Drawing with Clean Water Watercolor Painting Technique

Article by Vladimir London, Watercolor Academy tutor

When mastered, drawing with clean water gives great looking results

Drawing with Clean Water Watercolor Painting Technique - Article by Vladimir London, Watercolor Academy tutor
Painting by Vladimir London, Watercolor Academy tutor

The objective when drawing with clean water is to prepare the surface of the paper for taking paint for both wet-on-wet and dry-brush techniques.

Work begins on dry paper. Areas intended for a wet-on-wet technique are drawn with a flat brush in clear water or in a very pale tint. Areas intended for the dry-brush technique are left untouched. Surplus water on boarders can be absorbed with a semi-dry brush. The water drawing should not be too wet. Correct judgment of the necessary dampness will only come with experience.

When the drawing in water is finished and still wet, load a natural sable or a synthetic flat brush with the paint mix and apply with confident, fast brushstrokes across both the wet and dry surfaces.

The wetter the drawing, the less water needs to be on the brush. This can be controlled by the brush choice. Soft hair squirrel brushes are "water thirsty" and can hold too much paint. Sable brushes are less absorbent and have a nice, springy quality.
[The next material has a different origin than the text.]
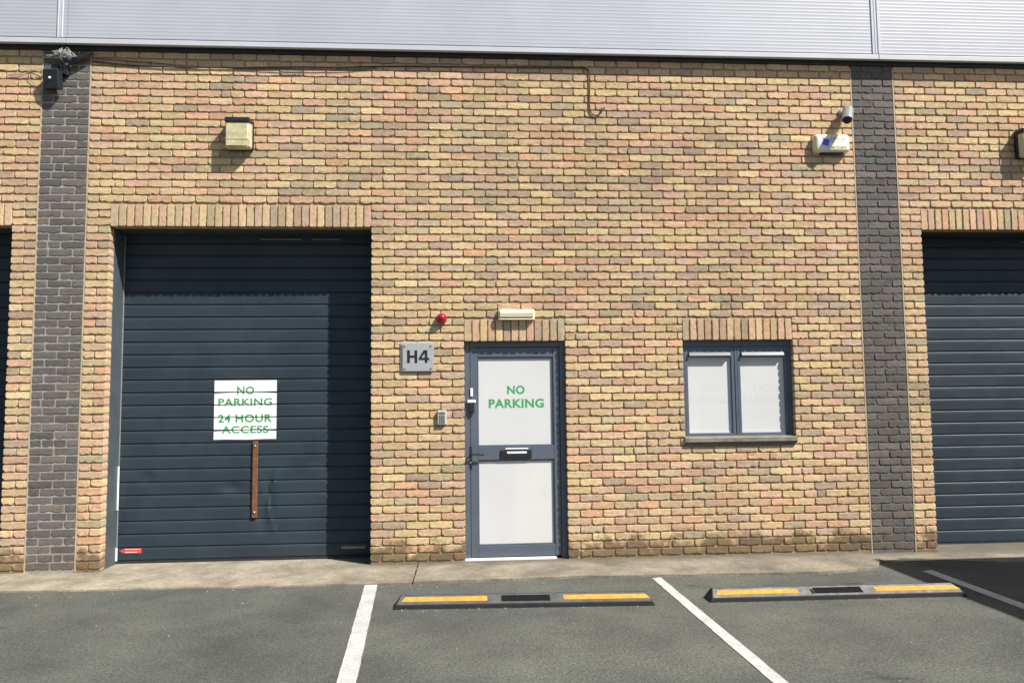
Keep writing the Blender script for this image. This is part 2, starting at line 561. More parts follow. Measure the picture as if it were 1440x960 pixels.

A very fast stroke creates an interesting effect. The brush leaves paint on the wet areas and glides across the dry patches, only touching the top surfaces of the paper tooth, as with dry-brush marks. Strokes on wet areas spread out, producing soft edges and gradations. The borders between wet and dry areas remain well defined.

Wet areas can be further developed using wet-on-wet and variegated wash methods. Dry areas can be continued with a wet-on dry technique.

This is an advanced method where everything depends on having the skills of a master. The result depends on many different factors, such as how damp the paper surface and wet the drawing are, how much paint is on the brush, the speed of movement and the pressure on the brush. Knowledge, experience and confidence play important roles here.

Gravity, water, quality of paper and brushes will also play certain roles, giving a degree of unpredictability and producing some accidental visual effects. This is not always a bad thing. A professional watercolor artist can turn such natural effects into an intended expressive style.